Nut Ink. Mini reviews of texts old and new. No fuss. No plot spoilers. No adverts. Occasional competency.

Thursday, August 1, 2013

Judge Anderson: PSI Files Volume 3 (2013)

Authors: Alan Grant / Peter Milligan / Dan Abnett / Andy Lanning |  Illustrators: Arthur Ranson / Steve Sampson / Charles Gillespie / Angel Unzueta / Ian Gibson / Trevor Hairsine / Eddy Cant / Mick Austin / Anthony Williams | Page Count: 304

"...My blood's so red, and the ground is so far, far away..."

Alan Grant drags Anderson even deeper into the realms of philosophy and religion in this volume.  Her hitherto discoveries about her past, coupled with a recent changed perception of what ‘Justice’ is, have opened her consciousness to previously unexplored concerns affecting Mega City One.  She begins to experience visions that lead her into the unknown.  The iconography used will be familiar to everyone but the associations are Anderson specific.

There’s quite a lot of Dredd in this one.  It’s interesting to see Old Stony in Anderson’s world.  It distances him a little from the typically masculine arena he usually embodies.  Grant knows that Joe needs to present the appearance of a non-conformist with a controlling influence but there’s also an almost parental guiding attitude present.  He won’t accept failure from Anderson but he’s more than happy to step aside to let her prove herself, or team-up if the Law permits.

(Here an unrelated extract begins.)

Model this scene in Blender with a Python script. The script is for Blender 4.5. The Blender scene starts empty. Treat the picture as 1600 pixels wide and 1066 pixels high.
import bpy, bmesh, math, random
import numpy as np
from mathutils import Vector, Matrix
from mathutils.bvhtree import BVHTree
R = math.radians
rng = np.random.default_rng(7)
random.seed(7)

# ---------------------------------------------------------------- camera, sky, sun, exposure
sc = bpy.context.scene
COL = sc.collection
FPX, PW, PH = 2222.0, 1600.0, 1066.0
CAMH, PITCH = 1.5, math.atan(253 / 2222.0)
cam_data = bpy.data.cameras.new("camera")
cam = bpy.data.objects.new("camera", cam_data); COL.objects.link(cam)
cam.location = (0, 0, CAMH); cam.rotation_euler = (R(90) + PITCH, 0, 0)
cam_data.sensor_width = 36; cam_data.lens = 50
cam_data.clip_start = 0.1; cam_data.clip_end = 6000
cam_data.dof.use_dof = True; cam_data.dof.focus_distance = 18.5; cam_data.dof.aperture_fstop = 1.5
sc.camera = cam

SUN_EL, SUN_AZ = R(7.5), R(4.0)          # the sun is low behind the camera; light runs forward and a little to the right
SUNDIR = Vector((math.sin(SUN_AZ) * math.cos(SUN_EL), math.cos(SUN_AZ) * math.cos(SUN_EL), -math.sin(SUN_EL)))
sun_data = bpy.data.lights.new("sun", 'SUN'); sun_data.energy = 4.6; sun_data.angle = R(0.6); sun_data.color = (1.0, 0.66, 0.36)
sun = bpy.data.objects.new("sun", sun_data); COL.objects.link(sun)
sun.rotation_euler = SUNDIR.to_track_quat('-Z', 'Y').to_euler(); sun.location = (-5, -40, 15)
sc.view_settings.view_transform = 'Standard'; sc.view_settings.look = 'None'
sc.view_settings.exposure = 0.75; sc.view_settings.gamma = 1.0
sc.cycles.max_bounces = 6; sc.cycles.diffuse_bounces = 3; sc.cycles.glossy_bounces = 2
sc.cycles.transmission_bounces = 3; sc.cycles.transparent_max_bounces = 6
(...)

The two main artists are Arthur Ranson and Steve Sampson.  I've mentioned my love for Ranson in previous reviews so I’ll skip over that this time.  Steve Sampson has a radically different style.  His use of thick, bright colours contrasts with Ranson’s more subdued, realistic palette but it works beautifully.  Sampson’s portrayal highlights a different side of Cassandra.  She has a glow about her, as if her emotions are shining out from within like a beacon or a redeeming light.  His panelling is equally vibrant when necessary; the more space he allows himself the more impressive his final product.  He's my 2nd favourite Anderson artist.

As usual there's some random one-shots from annuals and yearbooks to close the book that neither match up to the main stories in terms of quality or continuity.

I’d encountered most of this volume before on first printing but it was shortly after the last multi-part work that Grant put Anderson on hiatus, and (for unrelated reasons) I stopped buying the magazines, so Vol 4 will be mostly new to me.  I can’t wait for it to appear.